Segundo ele, os Estados Unidos passam por profundas crises que devem se agravar nos próximos anos. "A grande expectativa com a eleição de Obama era de que as reformas sociais ocorreriam, mas nada disso parece estar em marcha", avalia Guerrero.

A maior economia do mundo é abalada por problemas comuns aos latino-americanos como altas taxas de desemprego - cerca de 10% -, dificuldades nos orçamentos estaduais, e desarticulação dos movimentos sociais que perderam força.

Contudo, o maior desafio que os Estados Unidos terão pela frente é a discussão dos direitos dos imigrantes. "Obama deveria assumir uma atitude mais ofensiva e garantir as mudanças necessárias, mas infelizmente os bancos são quem faz o lobby nos Estados Unidos hoje", relata Guerrero.

Preso, ativista palestino enviou vídeo em defesa de sua causa
Um dos convidados para o painel Conjuntura Política do seminário Dez Anos Depois: Desafios e Propostas para Outro Mundo Possível não compareceu por ter sido preso em dezembro para ser interrogado pelo Exército israelense.

Libertado no final de semana, o palestino Jamal Juma não veio ao Fórum Social Mundial (FSM) em Porto Alegre, mas levantou a pauta para a comunidade internacional através de um vídeo, exibido ontem no Cais do Porto.

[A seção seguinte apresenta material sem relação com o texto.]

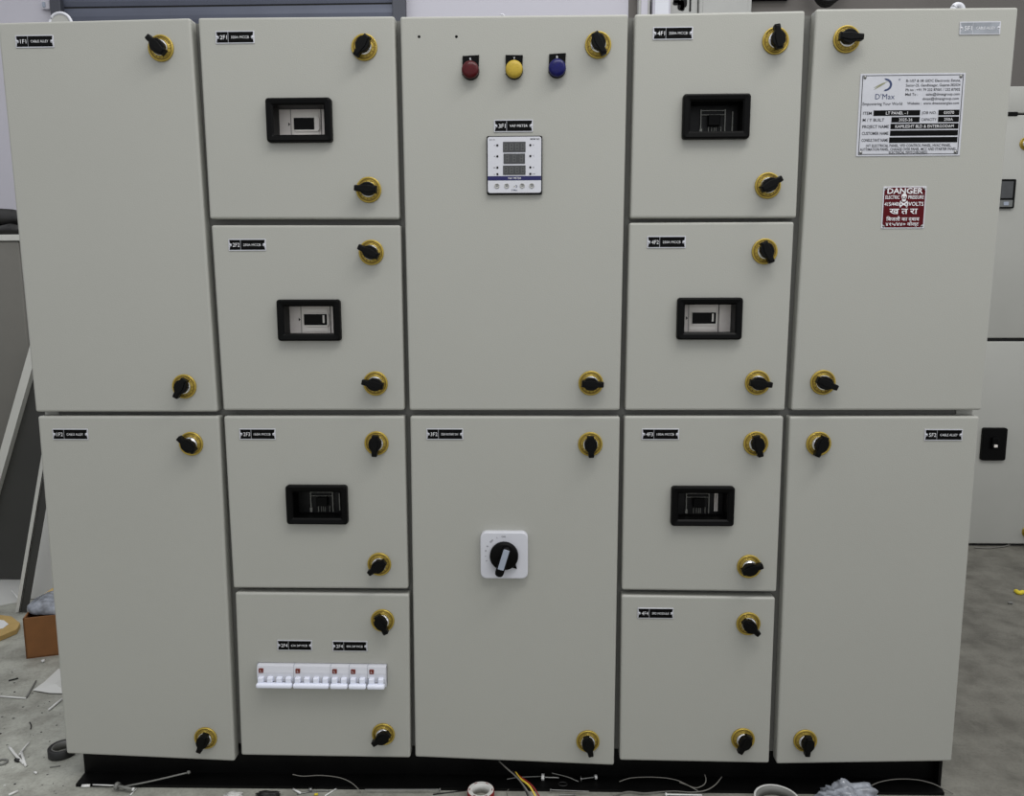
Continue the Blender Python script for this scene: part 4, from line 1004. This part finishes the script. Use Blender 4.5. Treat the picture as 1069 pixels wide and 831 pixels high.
GROUPS = {'cable_tie': 'cable tie offcuts on the floor left of the panel', 'nylon_strip': 'thin nylon strips scattered on the floor',
'wire_offcut': 'short wire offcuts lying about the base', 'loose_wire': 'loose wires at the foot of the panel', 'screw': 'screws lying in front of the base',
'bolt': 'bolts lying on the base flange', 'paper_scrap': 'small scraps on the floor', 'tape_roll': 'tape rolls on the floor', 'electrical_panel': 'grey electrical panels'}
for o in COL.objects:
    if o.parent is None and o.name.split('.')[0] in GROUPS: o['group'] = GROUPS[o.name.split('.')[0]]

# ------------------------------------------------------------------ camera
cam = bpy.data.cameras.new('camera'); cam.sensor_width = 36; cam.lens = FPX / 1069 * 36; cam.clip_start = .01
co = bpy.data.objects.new('camera', cam); COL.objects.link(co)
r, u, f = Vector(R0), Vector(R1), Vector(R2)
M = Matrix(((r.x, u.x, -f.x, 0), (r.y, u.y, -f.y, -CD), (r.z, u.z, -f.z, CZ), (0, 0, 0, 1)))
co.matrix_world = M; S.camera = co

# ------------------------------------------------------------------ light
w = bpy.data.worlds.new('world'); S.world = w; w.use_nodes = True
w.node_tree.nodes['Background'].inputs['Color'].default_value = (0.95, 0.97, 1.0, 1)
w.node_tree.nodes['Background'].inputs['Strength'].default_value = 0.80
def area(name, loc, target, sx, sy, power, col=(1, 1, 1)):
    l = bpy.data.lights.new(name, 'AREA'); l.shape = 'RECTANGLE'; l.size = sx; l.size_y = sy; l.energy = power; l.color = col
    o = bpy.data.objects.new(name, l); COL.objects.link(o); o.location = loc
    o.rotation_euler = (Vector(target) - Vector(loc)).to_track_quat('-Z', 'Y').to_euler(); return o
area('ceiling_lamp_front', (0.5, -1.1, 3.1), (0.1, -0.3, 0), 2.4, 0.5, 39, (1, .99, .96))
area('ceiling_lamp_back', (0.0, 1.3, 3.1), (0.0, 1.5, 0), 3.6, 0.5, 20, (.96, .98, 1))
area('ceiling_lamp_side', (2.6, -1.6, 2.8), (0.6, 0, 1.0), 1.4, 0.4, 7, (1, 1, 1))
S.view_settings.view_transform = 'Standard'; S.view_settings.look = 'None'
S.view_settings.exposure = 0.0; S.view_settings.gamma = 1.0
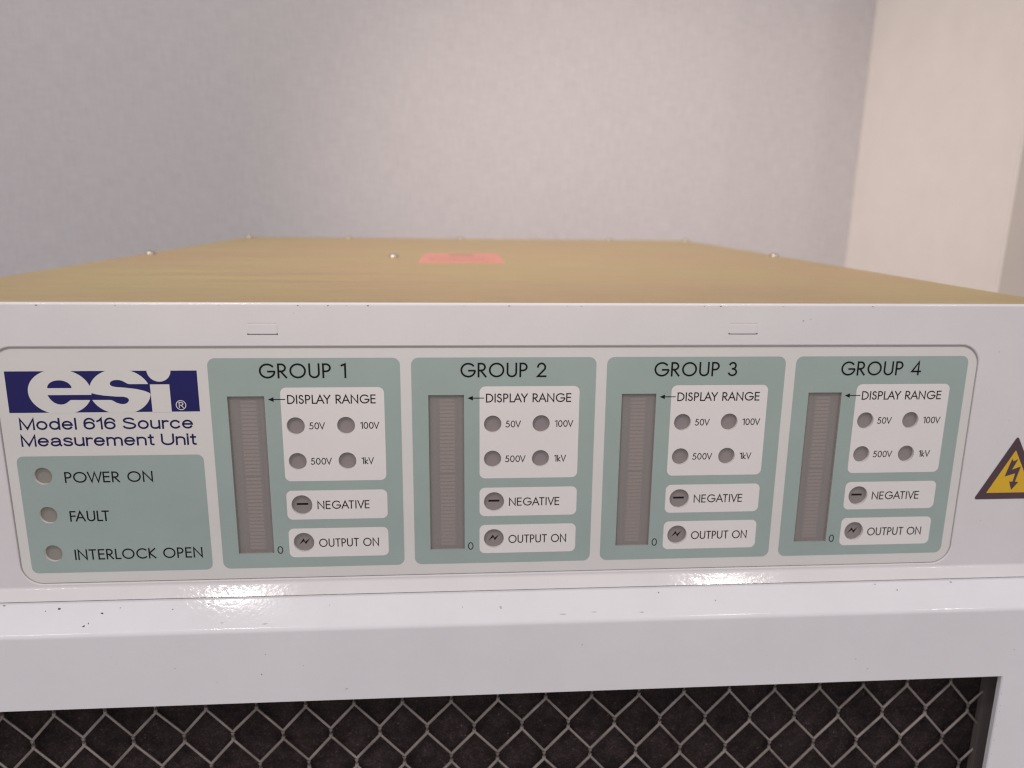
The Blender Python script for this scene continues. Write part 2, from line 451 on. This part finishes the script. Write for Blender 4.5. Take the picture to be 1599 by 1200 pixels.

Juma conclamou todos a lutar pelos direitos dos palestinos em Israel. Ele lidera a principal resistência à construção do muro da Cisjordânia - Stop the Wall Campaign.

Boliviano critica investimentos externos do Brasil
O coordenador do Centro de Estudios Aplicados a los Derechos Econômicos, Sociales y Culturales da Bolívia, Gustavo Soto Santiesteban, chamou a atenção do público do painel sobre Conjuntura Econômica no seminário de avaliação dos dez anos do Fórum Social Mundial para o "perverso" projeto do Brasil de investimentos no setor de energia e telefonia em seu país.

"Com o apoio do Banco Interamericano de Desenvolvimento (BID), projetos de investimento nestes setores estão a serviço do mercado emergente, contra os interesses do povo boliviano." Ele criticou nominalmente a Petrobras; sinal de que, apesar de a estatal brasileira ter cedido na disputa com a Bolívia - que com uma política de nacionalização após a primeira vitória de Evo Morales exigiu maior retorno sobre a exploração de hidrocarbonetos - as restrições ao Brasil ainda não foram superadas.